Durmuş bir saatin günde iki kez doğruyu gösterir. Ama kimi insanların yalıncılığının aşırılığını belirtmek için söylendiğini de tahmin edebiliyorsunuz. "Bozuk saat bile günde iki kez doğruyu söyler, senin günde iki doğruna rastlamak mümkün değil!"
Saatin olmadığı dönemlerde sabahları belirleyen horozlar vardı. Onun için "horozu çok olanın sabahı geç olur" demişler. Şafağı gösteren yıldızın varlığı hala söylenir. Gökyüzündeki yıldızlardan oluşan terazinin ifadeleri ayrı bir zaman dilimiydi. Bulutlu geceleri derseniz insanlar artık uykudan uyanmaları bile onlar için bir saatin belirleyicisiydi.
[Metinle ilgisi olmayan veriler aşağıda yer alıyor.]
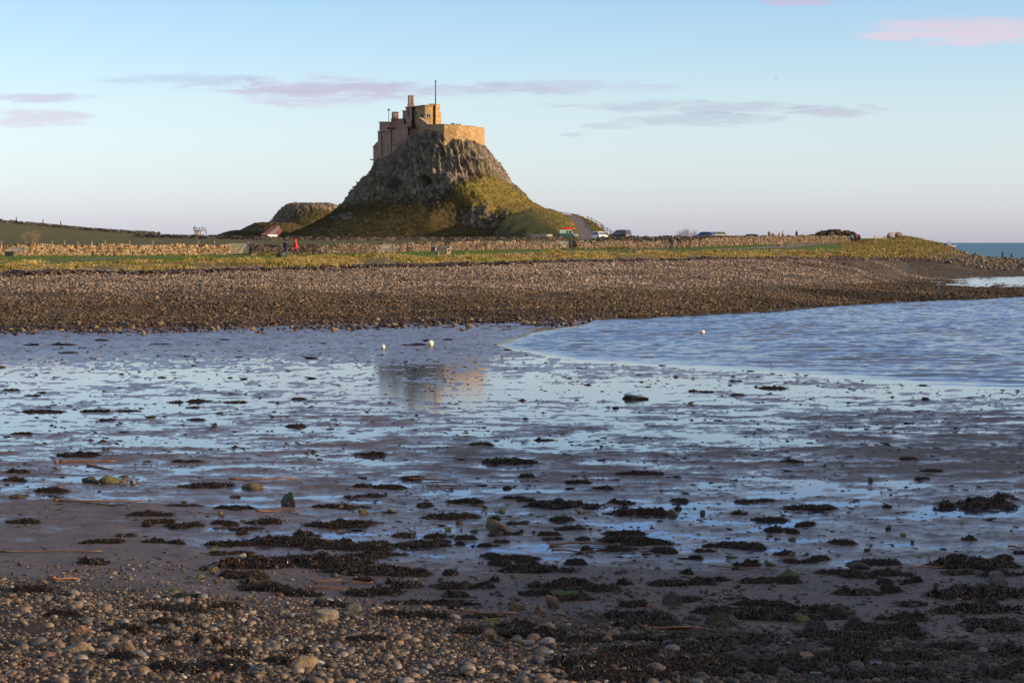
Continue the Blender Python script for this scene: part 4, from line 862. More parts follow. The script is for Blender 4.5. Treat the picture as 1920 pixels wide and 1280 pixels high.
# ------------------------------------------------------------------ vehicles
M_tyre = simple('tyre_rubber', (.02, .02, .02), .8); M_rim = simple('wheel_rim', (.35, .35, .36), .35, .8); M_cglass = simple('car_glass', (.03, .045, .055), .08, var=.1, spec=.8)
M_lampred = simple('tail_lamp_red', (.45, .02, .02), .3); M_lampw = simple('head_lamp', (.75, .74, .7), .2); M_plate = simple('number_plate', (.7, .6, .2), .5)
def paint(nm, c, metal=.2): return simple(nm, c, .3, metal, var=.06, scale=1, coat=.6)
def wheel(o, x, y, r=.32, w=.2):
    m = MB(); m.cyl((x, y-w/2, r), (x, y+w/2, r), r, 20); t_ = m.build('wheel', M_tyre, o); s = -1 if y < 0 else 1
    MB().cyl((x, y+s*w/2-.02*s, r), (x, y+s*(w/2+.012), r), r*.62, 14).build('rim', M_rim, t_)
def car(loc, rz, L, Wd, H, mat, label, kind='hatch', rack=False):
    o = empty('parked_car', loc, rz, label, 'car', 'cars parked behind the dark wall'); h0 = .30; hb = H*.60; hw = Wd/2
    if kind == 'suv': roof = [(-L*.485, hb), (-L*.455, H*.97), (-L*.40, H), (L*.10, H), (L*.27, hb+.03)]
    else: roof = [(-L*.47, hb), (-L*.40, H*.93), (-L*.30, H*.99), (L*.02, H), (L*.12, H*.96), (L*.30, hb+.02)]
    body = [(-L/2, h0+.05), (-L/2+.02, hb-.12), (-L*.485, hb), (L*.28, hb), (L*.44, hb-.12), (L*.49, hb-.28), (L/2, h0+.12), (L*.48, h0-.05), (-L*.48, h0-.05)]
    def loft(prof, ws, nm, mt, par, bev=0):
        n = len(prof); vs = []
        for s in (-1, 1): vs += [(x, s*w_, z) for (x, z), w_ in zip(prof, ws)]
        return MB().add(vs, [(i, (i+1) % n, n+(i+1) % n, n+i) for i in range(n)]+[tuple(range(n))[::-1], tuple(range(n, 2*n))]).build(nm, mt, par, bevel=bev)
    loft(body, [hw]*len(body), 'body', mat, o, .035)
    wt = hw*.78; loft(roof, [hw*.94 if z < hb+.1 else wt for x, z in roof], 'cabin', mat, o, .02)
    def side_glass(x0, x1, x2, x3, s):
        z0, z1 = hb+.05, H*.93; yb = lambda z: s*(hw*.94+(wt-hw*.94)*(z-hb)/(H-hb))
        v = [(x0, yb(z0), z0), (x1, yb(z0), z0), (x2, yb(z1), z1), (x3, yb(z1), z1)]; w_ = [(a, b+s*.012, c) for a, b, c in v]; v = [(a, b-s*.02, c) for a, b, c in v]
        MB().add(v+w_, [(0, 1, 2, 3), (7, 6, 5, 4), (0, 4, 5, 1), (1, 5, 6, 2), (2, 6, 7, 3), (3, 7, 4, 0)]).build('side_window', M_cglass, o)
    xr = roof[1][0]; xf = roof[-2][0] if kind != 'suv' else L*.10
    for s in (-1, 1):
        side_glass(-L*.05+.04, L*.27-.10, xf-.05, -L*.05+.04, s); side_glass(-L*.28, -L*.05-.04, -L*.05-.04, -L*.27, s); side_glass(-L*.45, -L*.30, -L*.29, xr+.12, s)
    def cross(p, q_, w0, w1, nm, off):
        v = [(p[0], -w0, p[1]), (p[0], w0, p[1]), (q_[0], w1, q_[1]), (q_[0], -w1, q_[1])]; d = Vector(off)
        MB().add([Vector(a)-d for a in v]+[Vector(a)+d*.6 for a in v], [(0, 1, 2, 3), (7, 6, 5, 4), (0, 4, 5, 1), (1, 5, 6, 2), (2, 6, 7, 3), (3, 7, 4, 0)]).build(nm, M_cglass, o)
    rb = roof[0]; rt = roof[1]; cross((rb[0]*.97+rt[0]*.03, hb+.08), (rb[0]*.15+rt[0]*.85, H*.90), hw*.8, wt*.88, 'rear_window', (-.02, 0, .008))
    fb = roof[-1]; ft = roof[-2]; cross((fb[0]*.92+ft[0]*.08, fb[1]*.92+ft[1]*.08), (fb[0]*.12+ft[0]*.88, fb[1]*.12+ft[1]*.88), hw*.84, wt*.9, 'windscreen', (.015, 0, .02))
    for x in (-L*.31, L*.32):
        for s in (-1, 1): wheel(o, x, s*(hw-.09))
    for s in (-1, 1):
        MB().box(-L/2-.015, s*hw*.8-.12, hb-.28, -L/2+.03, s*hw*.8+.12, hb-.04).build('tail_light', M_lampred, o); MB().box(L*.485-.05, s*hw*.72-.16, hb-.42, L/2-.01, s*hw*.72+.16, hb-.26).build('headlight', M_lampw, o)
        MB().box(L*.19, s*(hw+.02)-.02, hb+.02, L*.19+.12, s*(hw+.12)+.02, hb+.16).build('wing_mirror', mat, o)
    MB().box(-L/2-.02, -.26, h0+.2, -L/2+.01, .26, h0+.31).build('number_plate', M_plate, o)
    if rack:
        for s in (-1, 1): MB().box(-L*.35, s*wt*.85-.02, H+.02, L*.03, s*wt*.85+.02, H+.07).build('roof_rail', M_rim, o)
    return o
def gp(px, Y, dz=0): x = XX(px, Y); return (x, Y, gz(x, Y)+dz)
car(gp(1124.5, 428), rad(60), 4.0, 1.75, 1.62, paint('white_car_paint', (.72, .72, .74), 0), 'white hatchback parked at the foot of the ramp', 'suv')
car(gp(1163, 436, .1), rad(135), 4.7, 1.9, 1.82, paint('black_car_paint', (.015, .018, .03)), 'black estate car parked right of the white hatchback', 'suv', True)
car(gp(1320, 430, .05), rad(155), 4.2, 1.75, 1.47, paint('blue_car_paint', (.02, .10, .42)), 'bright blue hatchback parked right of the bare bush')
car(gp(1351, 436, .05), rad(20), 4.0, 1.75, 1.48, paint('silver_car_paint', (.38, .37, .35), .5), 'silver hatchback parked right of the bright blue one')
car(gp(1406, 452, -.15), rad(160), 4.2, 1.75, 1.45, paint('pale_blue_car_paint', (.20, .24, .34), .5), 'grey blue car of which only the roof shows over the wall')
car(gp(1523, 448, -.25), rad(175), 4.3, 1.75, 1.45, paint('dark_blue_car_paint', (.03, .07, .22)), 'dark blue car half hidden behind the wall near the headland')
# old bonneted van with red canoe on the roof
M_vg = paint('dark_green_van_paint', (.035, .085, .075), 0); M_vp = paint('pale_green_van_paint', (.42, .50, .42), 0)
loc = gp(1065.5, 440, .12); o = empty('van', loc, rad(6), 'old dark green van with pale green upper half and bonnet to the right', 'van')
def side(prof, hw, nm, mt, par=None, bev=.03): return MB().ext(prof, -hw, hw).build(nm, mt, par or o, bevel=bev)
side([(-1.9, .35), (-1.9, 1.12), (.95, 1.12), (1.0, 1.05), (1.0, .35)], .85, 'lower_body', M_vg)
side([(-1.89, 1.125), (-1.86, 1.75), (-1.7, 1.86), (.45, 1.86), (.62, 1.76), (.93, 1.125)], .83, 'upper_body', M_vp, bev=.05)
side([(1.003, .4), (1.003, 1.08), (1.75, .98), (1.88, .85), (1.9, .4)], .62, 'bonnet', M_vp)
for s in (-1, 1):
    MB().cyl((1.45, s*.62, .62), (1.45, s*.80, .62), .36, 14).build('mudguard', M_vp, o); MB().ball((1.9, s*.62, .78), .10).build('headlight', M_lampw, o)
    MB().box(.0, s*.835-.01, 1.22, .62, s*.835+.01, 1.66).build('side_window', M_cglass, o); MB().box(-.55, s*.835-.01, 1.24, -.12, s*.835+.01, 1.64).build('side_window', M_cglass, o)
    wheel(o, -1.25, s*.76, .34); wheel(o, 1.42, s*.72, .34)
MB().box(1.88, -.7, .36, 1.98, .7, .48).build('bumper', M_rim, o); MB().add([(.66, -.72, 1.2), (.66, .72, 1.2), (.66, .72, 1.7), (.66, -.72, 1.7), (.95, -.72, 1.2), (.95, .72, 1.2), (.72, .72, 1.7), (.72, -.72, 1.7)], [(0, 1, 2, 3), (7, 6, 5, 4), (0, 4, 5, 1), (1, 5, 6, 2), (2, 6, 7, 3), (3, 7, 4, 0)]).build('windscreen', M_cglass, o)
for x in (-1.2, .2): MB().box(x-.03, -.75, 1.86, x+.03, .75, 1.95).build('roof_bar', M_rim, o)
M_red = simple('red_paint', (.62, .05, .03), .4, var=.12)
c = empty('canoe', (loc[0], loc[1], loc[2]+1.96), rad(6), 'red canoe lying on the roof of the old green van', 'canoe')
m = MB(); m.tube([(-1.75, 0, .16), (-1.5, 0, .15), (-.7, 0, .15), (.5, 0, .15), (1.2, 0, .15), (1.5, 0, .17)], [.03, .12, .2, .2, .12, .03], 12); m.build('hull', M_red, c, True)
m = MB(); m.tube([(-1.3, -.1, .36), (1.0, -.1, .36)], .035, 8); m.build('keel_strip', M_red, c)
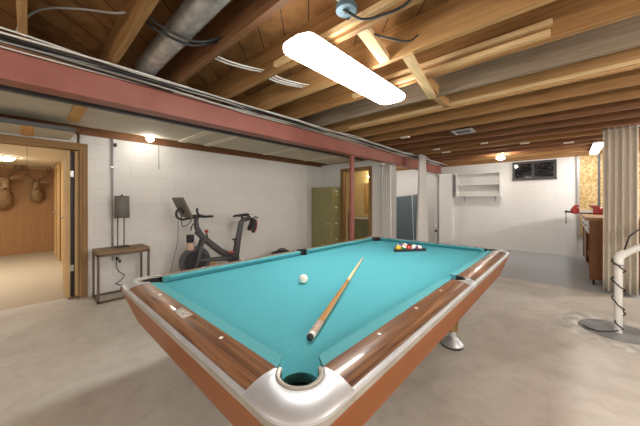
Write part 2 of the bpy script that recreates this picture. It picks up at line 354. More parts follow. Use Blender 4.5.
# cables strapped under the joists along the beam
def wavy(x, z, ph, amp=.02, y0=-2.3, y1=8.3, n=70):
    return [(x + amp*math.sin(1.9*y+ph) + .5*amp*math.sin(5.1*y+2*ph), y, z + .55*amp*math.sin(3.1*y+ph*1.7)) for y in [y0+(y1-y0)*k/n for k in range(n+1)]]
cl = [('cablew', .0075, -2.56, 2.318), ('cablew', .0065, -2.585, 2.330), ('cableb', .0085, -2.61, 2.322), ('cablew', .0065, -2.635, 2.328),
      ('cableb', .009, -2.66, 2.320), ('cableg', .007, -2.69, 2.325), ('cablew', .007, -2.71, 2.314), ('cableb', .007, -2.74, 2.322), ('cablew', .0065, -2.765, 2.312)]
cw = {'cablew': 'white', 'cableb': 'black', 'cableg': 'grey'}
for i, (m, r, x, z) in enumerate(cl):
    o = obj('electrical_cable', T(tube, wavy(x, z, i*1.3, amp=(.008, .024, .012, .028, .008, .026, .012, .02, .012)[i]), r, 6), m, smooth=True)
    tag(o, '%s electrical cable in the bundle strapped along the red beam' % cw[m], 'cable', '%s cables along the beam' % cw[m])
def cable(lab, pts, r, m, grp=None):
    tag(obj('electrical_cable', T(tube, smoothpts(pts), r, 6), m, smooth=True), lab, 'cable', grp)
def smoothpts(pts, k=6):
    P = [Vector(p) for p in pts]; P = [P[0]*2-P[1]] + P + [P[-1]*2-P[-2]]; out = []
    for i in range(1, len(P)-2):
        for s in range(k):
            t = s/k; a, b, c, d = P[i-1], P[i], P[i+1], P[i+2]
            out.append(.5*((2*b) + (c-a)*t + (2*a-5*b+4*c-d)*t*t + (3*b-a-3*c+d)*t*t*t))
    out.append(P[-2]); return out
for j in range(2):
    for i, s in enumerate((0, .04, .085)[:2 if j == 0 else 3]):
        x = (-2.03, -2.0)[j] + s
        cable('white cable strung between two joists %s the hanging light' % ('left of' if j == 0 else 'beside far left corner of'),
          [(x, J(2+j)+.02, 2.40), (x+.02, J(2+j)+.15, 2.385), (x+.05, J(2+j)+.3, 2.388), (x+.06, J(3+j)-.02, 2.41)], .0065, 'cablew', 'white cables %s the hanging light' % ('left of' if j == 0 else 'beside'))
for i in range(2):
    x = -1.95 + .06*i
    cable('black cable crossing beneath the round galvanised duct', [(x, J(1)+.02, 2.42), (x+.05, J(1)+.12, 2.352), (x+.07, J(1)+.3, 2.34), (x+.12, J(2)-.02, 2.41)], .009, 'cableb', 'black cables under the duct')
cable('grey cable looping across the open joist bay at upper left', [(-2.62, -.05, 2.36), (-2.58, -.02, 2.44), (-2.4, .06, 2.47), (-2.2, .20, 2.45), (-2.05, .35, 2.43), (-2.0, .41, 2.44)], .007, 'cableg')
cable('black cord drooping from the joist beside blue ceiling box', [(-1.0, J(3)-.06, 2.41), (-.93, J(3)+.12, 2.37), (-.80, J(3)+.33, 2.36), (-.77, J(4)-.03, 2.44)], .007, 'cableb')
cable('black cord running right from the blue ceiling box', [(-.98, 1.27, 2.42), (-.90, 1.34, 2.36), (-.80, 1.37, 2.345), (-.62, 1.37, 2.338), (-.50, 1.30, 2.41)], .008, 'cableb')
# blue-grey junction box
jb = thing('junction_box', 'round blue-grey metal junction box on the ceiling above the light', 'junction box', (-.975, 1.295, 2.42))
obj('cover', T(lathe, [(.008, -.004), (.060, -.004), (.064, 0), (.064, .025), (.004, .025)], n=24), 'jbox', jb, smooth='auto')
obj('knockout', T(lathe, [(.003, -.012), (.012, -.012), (.012, -.004)], n=14), 'black', jb)
obj('bracket', BM((-.012, .012, -.33, .09, .025, .045)), 'steel', jb)
# square ceiling box with dark centre
vb = thing('ceiling_vent', 'square metal-framed ceiling box with dark centre beneath the joists', 'ceiling vent', (-1.16, J(9)+.24, 2.33))
obj('frame', BM((-.14, .14, -.14, -.10, 0, .014), (-.14, .14, .10, .14, 0, .014), (-.14, -.10, -.10, .10, 0, .014), (.10, .14, -.10, .10, 0, .014)), 'steel', vb)
obj('housing', BM((-.10, .10, -.10, .10, .012, .12)), 'black', vb)
obj('mounting_bar', BM((-.02, .02, -.24, .24, .12, .14)), 'steel', vb)

# ------------------------------------------------------------------ lamps
def roundrect(w, h, r, n=6):
    out = []
    for cx, cy, a0 in ((w-r, h-r, 0), (-w+r, h-r, 90), (-w+r, -h+r, 180), (w-r, -h+r, 270)):
        for k in range(n+1):
            a = math.radians(a0+90*k/n); out.append((cx+r*math.cos(a), cy+r*math.sin(a)))
    return out
def layered(bm, w, h, r, layers):
    rings = [[bm.verts.new((x, y, z)) for x, y in roundrect(w-i, h-i, max(r-i, .004))] for i, z in layers]
    n = len(rings[0])
    for a, b in zip(rings, rings[1:]):
        for k in range(n): bm.faces.new((a[k], a[(k+1)%n], b[(k+1)%n], b[k]))
    bm.faces.new(rings[0][::-1]); bm.faces.new(rings[-1])
lf = thing('ceiling_light', 'long white wraparound light hung from joists above the pool table', 'ceiling light', (-1.24, 1.765, 2.24))
bm = bmesh.new(); layered(bm, .132, .672, .085, [(.010, 0), (.003, .005), (0, .014), (0, .034)]); obj('diffuser', bm, 'led', lf, smooth='auto')
bm = bmesh.new(); layered(bm, .11, .63, .05, [(0, .034), (0, .06)]); obj('housing', bm, 'white', lf)
for y in (-.45, .45): obj('hanger', T(tube, [(0, y, .06), (0, y, .12)], .006, 8), 'steel', lf)
def bulb(name, label, loc, m, pipe=.07):
    t = thing(name, label, 'light bulb', loc)
    obj('bulb', T(lathe, [(.004, -.055), (.03, -.045), (.046, -.02), (.045, 0), (.03, .03), (.018, .045)], n=20), m, t, smooth=True)
    obj('socket', T(lathe, [(.02, .045), (.03, .05), (.05, .085), (.05, .10), (.004, .10)], n=20), 'socket', t, smooth='auto')
    obj('bracket', BM((-.05, .05, -.02, .02, .10, .10+pipe)), 'steel', t)
bulb('bare_bulb', 'bare glowing bulb at the ceiling edge near white block wall', (-4.40, 1.19, 2.18), 'bulb', .01)
t = thing('flat_bulb', 'glowing round bulb in porcelain socket under far joists', 'light bulb', (-1.13, 7.40, 2.27))
obj('bulb', T(lathe, [(.004, -.03), (.07, -.026), (.088, 0), (.07, .026), (.03, .04)], n=24), 'bulb2', t, smooth=True)
obj('socket', T(lathe, [(.03, .04), (.05, .055), (.055, .07), (.004, .072)], n=20), 'socket', t, smooth='auto')
t = thing('shop_light', 'white tube light under the joists left of beige curtain top', 'ceiling light', (.42, 7.55, 2.275))
obj('diffuser', BM((-.06, .06, -.62, .62, 0, .035)), 'tube', t, bevel=.012)
obj('housing', BM((-.07, .07, -.63, .63, .035, .07)), 'white', t)
t = thing('ceiling_light', 'glowing round flush light on ceiling of the panelled room', 'ceiling light', (-7.75, -.30, 2.11))
obj('diffuser', T(lathe, [(.02, -.075), (.11, -.065), (.15, -.02)], n=28), 'farlamp', t, smooth=True)
obj('rim', T(lathe, [(.15, -.02), (.165, -.02), (.165, 0), (.02, 0)], n=28), 'white', t, smooth='auto')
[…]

Ayın; hilal şekli, yarım ve dolunay şekil olarak ayrı bir zaman dilimlerinin ifadesiydi. Onun için saatin kullanılmadığı dönemlerden kalma yaşlılarımız hep gözleri gökyüzünde olurdu. Saat olmadığı halde bu kadar zamana değer katan insanlarımızın yaptıklarına karşılık bu günkü genç kuşaklara bakıyorum. Zaman onlar için bir paçavra. Saatlerce internet cafelerde zaman öldürmeleri ne zaman sona erecek diye düşünüyorum. Yoksa bir hayal mi. Zamanın kıymetini bilmek insanın kalkınmışlığı ile ilgili olduğu inancını taşıyorum.
Haydi, saate bakalım, her günümüz diğer bir günden farklı olarak değerlendirelim.